Desde la Casa Blanca, no rectifica nada. Repite. Afirma. Intensifica. Las ideas que marcaron su primer mandato se reafirman como doctrina: aislacionismo selectivo, nacionalismo económico, rechazo al multilateralismo, y una lectura del mundo donde sólo existen ganadores o perdedores. Aliados útiles o socios ingratos. Nada más.
Frente a la guerra que sacude Ucrania desde 2022, Trump insiste en su fórmula: “yo lo resolvería en 24 horas”. ¿Cómo? No lo explica. Quizás con una llamada. O con una amenaza. O con una fotografía que dé la vuelta al mundo. No menciona a los muertos, ni a las ciudades reducidas a polvo. Habla de liderazgo. Habla de él.
En Medio Oriente, mantiene su respaldo incondicional a Israel, alineando su política con la seguridad y la defensa sin concesiones. Las consecuencias humanitarias del conflicto rara vez ocupan un lugar en su discurso. En su mundo, no hay espacio para lo ambiguo. Se elige un bando. Se sostiene. Y se actúa.
Con China, el juego es doble. Ataca al Partido Comunista, denuncia espionaje, amenaza con sanciones. Pero en paralelo, rememora su “buena relación” con Xi Jinping como si la geopolítica fuera una partida de ajedrez amistosa entre magnates. No le interesan los equilibrios: le interesa proyectar dominio. Lo que ayer era contradicción, hoy es estrategia.
Mientras tanto, el mundo reacciona. Europa refuerza su autonomía defensiva. China avanza con silenciosa ambición. América Latina observa, tantea, se ajusta. Trump no solo ocupa espacio: lo redibuja. Altera prioridades. Reconfigura el lenguaje del poder.
Su diplomacia es personalista, directa, emocional. Las instituciones quedan en segundo plano. Putin no es adversario: es alguien “fuerte con quien se puede hablar”. Kim Jong-un no es un tirano: es alguien que “me respeta”. Las democracias europeas, en cambio, deben “pagar lo que deben”. La lógica no es institucional: es relacional. Él no trata con países, trata con hombres. Y solo con los que considera dignos de su atención.
Detrás del estilo hay una paradoja persistente. Desprecia al Estado, pero concentra poder. Ataca la globalización, pero vive de su marca. Habla en nombre del pueblo, pero se encierra en torres doradas. Su mensaje no es racional, es visceral. No busca convencer: busca imponer.

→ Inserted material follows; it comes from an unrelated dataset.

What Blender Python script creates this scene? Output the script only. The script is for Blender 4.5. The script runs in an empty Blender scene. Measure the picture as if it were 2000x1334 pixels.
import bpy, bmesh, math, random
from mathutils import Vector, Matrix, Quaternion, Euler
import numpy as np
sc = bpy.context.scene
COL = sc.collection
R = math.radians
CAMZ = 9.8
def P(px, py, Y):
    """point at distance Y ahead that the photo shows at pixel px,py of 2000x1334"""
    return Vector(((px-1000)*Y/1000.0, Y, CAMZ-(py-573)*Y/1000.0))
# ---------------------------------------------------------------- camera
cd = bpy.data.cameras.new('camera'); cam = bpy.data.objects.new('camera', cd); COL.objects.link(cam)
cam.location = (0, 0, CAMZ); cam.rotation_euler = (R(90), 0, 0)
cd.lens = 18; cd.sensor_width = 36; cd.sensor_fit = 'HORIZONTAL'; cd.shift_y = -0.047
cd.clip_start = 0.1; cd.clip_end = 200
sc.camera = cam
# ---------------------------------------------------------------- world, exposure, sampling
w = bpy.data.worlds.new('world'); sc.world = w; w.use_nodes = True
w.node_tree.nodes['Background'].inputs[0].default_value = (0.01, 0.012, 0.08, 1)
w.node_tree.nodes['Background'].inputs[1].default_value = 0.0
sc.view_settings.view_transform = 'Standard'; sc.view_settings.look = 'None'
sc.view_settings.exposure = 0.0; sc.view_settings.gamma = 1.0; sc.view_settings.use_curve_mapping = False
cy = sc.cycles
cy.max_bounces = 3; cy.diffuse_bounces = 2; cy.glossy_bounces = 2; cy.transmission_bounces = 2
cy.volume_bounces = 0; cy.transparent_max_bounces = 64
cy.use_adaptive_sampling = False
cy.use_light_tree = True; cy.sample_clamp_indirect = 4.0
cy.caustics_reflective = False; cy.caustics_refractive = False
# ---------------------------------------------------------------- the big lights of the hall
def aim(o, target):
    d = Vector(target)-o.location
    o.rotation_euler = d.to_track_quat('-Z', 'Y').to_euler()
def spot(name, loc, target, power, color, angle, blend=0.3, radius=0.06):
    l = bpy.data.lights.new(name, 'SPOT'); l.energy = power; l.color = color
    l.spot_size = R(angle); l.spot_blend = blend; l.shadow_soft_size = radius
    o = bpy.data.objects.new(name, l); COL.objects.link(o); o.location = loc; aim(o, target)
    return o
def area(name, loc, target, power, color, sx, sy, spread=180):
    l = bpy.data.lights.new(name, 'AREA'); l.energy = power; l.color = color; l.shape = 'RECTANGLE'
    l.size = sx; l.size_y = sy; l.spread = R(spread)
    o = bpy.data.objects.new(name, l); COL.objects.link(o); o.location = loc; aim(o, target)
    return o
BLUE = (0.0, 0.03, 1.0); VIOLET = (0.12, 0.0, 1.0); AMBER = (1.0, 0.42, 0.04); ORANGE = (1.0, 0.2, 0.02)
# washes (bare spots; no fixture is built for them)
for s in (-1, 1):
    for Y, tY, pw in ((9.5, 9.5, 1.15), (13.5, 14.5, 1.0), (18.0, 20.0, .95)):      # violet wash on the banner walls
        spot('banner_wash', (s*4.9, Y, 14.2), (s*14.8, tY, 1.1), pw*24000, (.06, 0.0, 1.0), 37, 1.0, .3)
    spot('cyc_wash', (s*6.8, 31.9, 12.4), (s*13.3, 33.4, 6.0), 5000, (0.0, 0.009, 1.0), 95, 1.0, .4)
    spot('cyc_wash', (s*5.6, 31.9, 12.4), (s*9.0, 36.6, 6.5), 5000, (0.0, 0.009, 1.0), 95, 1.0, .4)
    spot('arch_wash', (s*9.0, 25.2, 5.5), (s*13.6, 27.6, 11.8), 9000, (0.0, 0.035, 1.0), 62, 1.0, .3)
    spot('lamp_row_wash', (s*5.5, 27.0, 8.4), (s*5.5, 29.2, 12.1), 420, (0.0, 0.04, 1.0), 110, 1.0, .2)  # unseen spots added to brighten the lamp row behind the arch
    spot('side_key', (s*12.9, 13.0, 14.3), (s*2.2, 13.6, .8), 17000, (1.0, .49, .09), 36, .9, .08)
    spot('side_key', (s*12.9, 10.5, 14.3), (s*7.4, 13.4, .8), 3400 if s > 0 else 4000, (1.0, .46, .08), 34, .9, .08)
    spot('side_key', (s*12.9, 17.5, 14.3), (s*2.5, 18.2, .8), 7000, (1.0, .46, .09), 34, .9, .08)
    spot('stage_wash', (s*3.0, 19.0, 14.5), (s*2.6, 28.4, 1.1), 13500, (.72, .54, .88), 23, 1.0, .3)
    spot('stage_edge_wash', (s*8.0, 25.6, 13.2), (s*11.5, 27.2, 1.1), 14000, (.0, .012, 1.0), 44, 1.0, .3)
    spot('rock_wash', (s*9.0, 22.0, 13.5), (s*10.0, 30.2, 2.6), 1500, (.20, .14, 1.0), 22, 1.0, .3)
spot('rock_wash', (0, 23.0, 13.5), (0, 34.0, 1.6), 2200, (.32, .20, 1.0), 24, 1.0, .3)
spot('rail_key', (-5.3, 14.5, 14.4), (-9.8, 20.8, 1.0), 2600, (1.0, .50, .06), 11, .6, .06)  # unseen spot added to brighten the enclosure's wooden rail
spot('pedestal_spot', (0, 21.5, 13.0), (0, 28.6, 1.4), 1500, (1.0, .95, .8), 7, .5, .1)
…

La diplomacia, antaño un arte de equilibrios, hoy se parece más a una función. Las cumbres ya no construyen consensos: escenifican decisiones. Los tratados se firman en un clima de tensión, se rompen sin pestañear. Las alianzas duran lo que dure la utilidad. En este nuevo mundo, quien grita más fuerte parece tener razón.
Y lo más inquietante es que su lógica se contagia. Otros líderes, en otras geografías, lo imitan. Porque la política del impacto, la política del ahora, seduce. Recompensa. Y parece más eficaz que la lenta tarea de construir acuerdos.
Trump no cambia. Repite. Regresa. Se consolida. No necesita adaptarse porque el mundo, en parte, ya se adaptó a él. En un tiempo de incertidumbre global, su fórmula es simple: fuerza, frontera, orden, él.
Hoy, en un planeta marcado por crisis y promesas rotas, su figura se proyecta más allá de las decisiones puntuales. Es más que un presidente: es un lente deformado desde el cual muchos eligen mirar el mundo. Blanco o negro. Nosotros o ellos. Mando o caos.
Y así, el espejo del poder sigue colgado. Rajado, sí, pero aún reflejando. Y mientras haya quienes prefieran esa imagen nítida pero falsa, el personaje seguirá ahí. Sonriendo. Seguro. Como si el mundo, después de todo, no fuera más que su reflejo.